Kumar’s vision for The Moving Shadow is in stark contrast to previous, often objectifying, pulp fiction cover art. Brueck explains this well: “Cover art on the novels of some of Hindi’s most prolific authors — including Ved Prakash Sharma, Dinesh Thakur, Surender Mohan Pathak, Rima Bharti, and Anil Mohan — freely cite the vernacular aesthetic of lurid B-movie cinema hoardings prolific in mid-size Indian towns. Women are naked, or barely clothed, their garments torn and disheveled to reveal their hips and breasts. Brutalized women — with blood dripping from their lips and gaping wounds on their chests — are depicted in postures and with facial expressions more suggestive of sexual ecstasy than brutal violence. The men who brandish weapons in these images consistently look away, avoiding the gaze of the viewer, while gun-toting women look straight at you — smirking or surprised — inviting the viewer into an erotically dangerous imaginative exchange.”
Over the last five decades, pulp fiction cover art has seen immense change, both in its style and in production. “Pulp took root at a time where hand painting was the norm,” Kumar explains. Now, there are so many more ways of making covers. “While there is merit to keeping certain aspects of the traditional art forms alive, I think it is equally important to rebrand pulp for 2019 and the years to come,” she says. Breuck agrees too. She says, “This is a genre that has always embraced all sorts of ideas and influences and aesthetic styles from global crime fiction, films, television, etcetera. It endures because of its adaptability and expansiveness.”
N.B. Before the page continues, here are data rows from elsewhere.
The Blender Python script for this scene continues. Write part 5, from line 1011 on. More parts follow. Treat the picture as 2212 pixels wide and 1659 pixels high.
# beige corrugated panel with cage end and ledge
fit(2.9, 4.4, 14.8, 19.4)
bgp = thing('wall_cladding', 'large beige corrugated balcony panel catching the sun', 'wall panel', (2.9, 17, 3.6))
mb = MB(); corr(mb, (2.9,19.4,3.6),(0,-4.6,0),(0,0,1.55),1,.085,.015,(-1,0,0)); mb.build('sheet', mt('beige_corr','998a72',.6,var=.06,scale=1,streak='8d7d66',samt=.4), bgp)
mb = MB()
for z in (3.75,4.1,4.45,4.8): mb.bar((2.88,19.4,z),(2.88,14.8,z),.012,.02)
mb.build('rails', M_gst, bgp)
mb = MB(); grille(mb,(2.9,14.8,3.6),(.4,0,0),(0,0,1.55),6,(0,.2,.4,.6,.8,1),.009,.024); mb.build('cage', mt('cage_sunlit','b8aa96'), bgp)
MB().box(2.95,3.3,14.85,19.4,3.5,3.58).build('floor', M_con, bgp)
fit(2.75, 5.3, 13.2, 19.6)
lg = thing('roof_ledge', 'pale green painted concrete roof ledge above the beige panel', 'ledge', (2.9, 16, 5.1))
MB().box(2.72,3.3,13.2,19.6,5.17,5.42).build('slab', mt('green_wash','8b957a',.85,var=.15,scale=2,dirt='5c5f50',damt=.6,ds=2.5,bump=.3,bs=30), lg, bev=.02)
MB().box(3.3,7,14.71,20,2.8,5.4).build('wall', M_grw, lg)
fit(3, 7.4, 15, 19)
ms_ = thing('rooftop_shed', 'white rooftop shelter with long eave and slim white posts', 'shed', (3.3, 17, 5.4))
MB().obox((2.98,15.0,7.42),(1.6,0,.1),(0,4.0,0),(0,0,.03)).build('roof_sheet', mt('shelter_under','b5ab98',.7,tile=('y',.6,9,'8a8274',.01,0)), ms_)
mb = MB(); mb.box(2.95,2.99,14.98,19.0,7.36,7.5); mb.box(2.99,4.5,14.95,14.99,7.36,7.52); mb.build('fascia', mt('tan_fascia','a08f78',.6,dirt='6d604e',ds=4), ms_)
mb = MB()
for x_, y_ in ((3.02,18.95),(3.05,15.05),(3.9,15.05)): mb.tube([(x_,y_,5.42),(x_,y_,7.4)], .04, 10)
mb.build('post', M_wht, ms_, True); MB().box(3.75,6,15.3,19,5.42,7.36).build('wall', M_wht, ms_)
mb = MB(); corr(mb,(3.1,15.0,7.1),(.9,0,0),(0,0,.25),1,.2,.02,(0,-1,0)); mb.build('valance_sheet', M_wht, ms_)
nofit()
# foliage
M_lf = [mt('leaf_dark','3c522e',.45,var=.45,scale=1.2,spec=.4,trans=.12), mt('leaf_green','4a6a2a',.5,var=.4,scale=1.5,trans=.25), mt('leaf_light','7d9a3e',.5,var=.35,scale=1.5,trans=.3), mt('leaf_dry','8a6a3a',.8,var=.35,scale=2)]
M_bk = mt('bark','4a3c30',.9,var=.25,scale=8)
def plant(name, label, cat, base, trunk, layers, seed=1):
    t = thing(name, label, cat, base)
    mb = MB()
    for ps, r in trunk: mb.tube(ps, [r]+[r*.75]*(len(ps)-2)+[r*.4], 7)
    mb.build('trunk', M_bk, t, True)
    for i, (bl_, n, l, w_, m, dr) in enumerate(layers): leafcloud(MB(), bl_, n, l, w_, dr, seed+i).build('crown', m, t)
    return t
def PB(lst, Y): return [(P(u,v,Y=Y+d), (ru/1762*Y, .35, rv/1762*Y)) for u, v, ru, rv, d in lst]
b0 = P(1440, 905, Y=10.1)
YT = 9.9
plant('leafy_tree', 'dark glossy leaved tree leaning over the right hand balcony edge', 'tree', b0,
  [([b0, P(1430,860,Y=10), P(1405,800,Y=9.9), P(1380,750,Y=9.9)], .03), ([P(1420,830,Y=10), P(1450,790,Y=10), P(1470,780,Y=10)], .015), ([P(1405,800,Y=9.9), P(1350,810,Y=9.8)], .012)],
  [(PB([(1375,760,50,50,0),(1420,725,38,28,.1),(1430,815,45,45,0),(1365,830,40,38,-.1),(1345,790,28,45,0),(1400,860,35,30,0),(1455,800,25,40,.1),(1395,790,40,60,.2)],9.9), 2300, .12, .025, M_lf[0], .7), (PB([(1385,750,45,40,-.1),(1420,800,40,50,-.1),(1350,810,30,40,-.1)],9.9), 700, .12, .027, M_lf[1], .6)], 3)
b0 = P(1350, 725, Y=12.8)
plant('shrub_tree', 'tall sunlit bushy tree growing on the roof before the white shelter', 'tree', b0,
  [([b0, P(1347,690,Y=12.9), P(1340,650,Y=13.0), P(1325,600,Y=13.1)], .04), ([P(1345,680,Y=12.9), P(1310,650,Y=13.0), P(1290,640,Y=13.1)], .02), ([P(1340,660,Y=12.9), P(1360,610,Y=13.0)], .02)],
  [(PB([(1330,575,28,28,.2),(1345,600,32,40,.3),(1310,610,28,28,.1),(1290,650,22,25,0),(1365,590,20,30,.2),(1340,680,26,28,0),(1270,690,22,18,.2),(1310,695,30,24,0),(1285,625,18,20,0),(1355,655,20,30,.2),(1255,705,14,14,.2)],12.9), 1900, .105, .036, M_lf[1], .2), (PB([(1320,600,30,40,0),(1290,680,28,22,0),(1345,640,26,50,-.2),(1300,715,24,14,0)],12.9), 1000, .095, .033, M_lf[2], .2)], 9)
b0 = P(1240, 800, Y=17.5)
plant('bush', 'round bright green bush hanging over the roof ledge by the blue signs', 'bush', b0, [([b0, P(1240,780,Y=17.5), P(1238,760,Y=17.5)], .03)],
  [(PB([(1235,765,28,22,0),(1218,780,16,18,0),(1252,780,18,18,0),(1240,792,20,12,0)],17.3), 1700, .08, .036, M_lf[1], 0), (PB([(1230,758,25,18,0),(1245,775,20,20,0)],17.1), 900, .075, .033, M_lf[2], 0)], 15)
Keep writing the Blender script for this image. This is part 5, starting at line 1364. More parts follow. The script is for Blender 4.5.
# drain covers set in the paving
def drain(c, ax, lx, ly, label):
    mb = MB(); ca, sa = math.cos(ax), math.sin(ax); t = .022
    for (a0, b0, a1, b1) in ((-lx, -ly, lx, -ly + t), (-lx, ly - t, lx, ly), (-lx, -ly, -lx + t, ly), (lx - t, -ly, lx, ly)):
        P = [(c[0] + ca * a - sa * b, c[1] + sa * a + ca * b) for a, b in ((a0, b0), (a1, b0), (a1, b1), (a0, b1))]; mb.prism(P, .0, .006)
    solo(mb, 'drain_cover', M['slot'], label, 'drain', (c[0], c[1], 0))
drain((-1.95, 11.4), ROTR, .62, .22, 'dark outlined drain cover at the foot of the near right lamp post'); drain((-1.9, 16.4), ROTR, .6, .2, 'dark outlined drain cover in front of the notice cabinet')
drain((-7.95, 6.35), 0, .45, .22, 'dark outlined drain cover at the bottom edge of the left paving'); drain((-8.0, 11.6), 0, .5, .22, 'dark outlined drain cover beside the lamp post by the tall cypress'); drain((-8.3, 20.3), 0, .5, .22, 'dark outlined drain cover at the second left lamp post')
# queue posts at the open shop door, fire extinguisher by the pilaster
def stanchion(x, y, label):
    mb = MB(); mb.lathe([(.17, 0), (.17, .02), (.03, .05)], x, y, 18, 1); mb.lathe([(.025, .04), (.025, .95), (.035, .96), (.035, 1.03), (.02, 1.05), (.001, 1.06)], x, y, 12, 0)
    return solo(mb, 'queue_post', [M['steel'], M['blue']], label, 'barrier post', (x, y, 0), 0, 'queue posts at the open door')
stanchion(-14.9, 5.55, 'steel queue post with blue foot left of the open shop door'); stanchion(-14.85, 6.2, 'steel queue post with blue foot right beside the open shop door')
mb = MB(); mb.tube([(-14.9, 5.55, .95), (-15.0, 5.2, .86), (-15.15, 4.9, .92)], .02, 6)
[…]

Pulp fiction has always thrived — in corners, away from the bestseller shelves, calling out for cheap thrills. “The covers [of these now-iconic pulp fiction books] exult in their lurid and lascivious detail, promising in their sex and gore and cacophony of colours, a wild thrill ride inside their pages and offering up the promise of violence as a promise of pleasure,” says Breuck. Going by what’s already here, and whatever the pages hold next — noir fantasies of garish robots, badass women in space, or who knows what — it’s the covers that need to reel you in.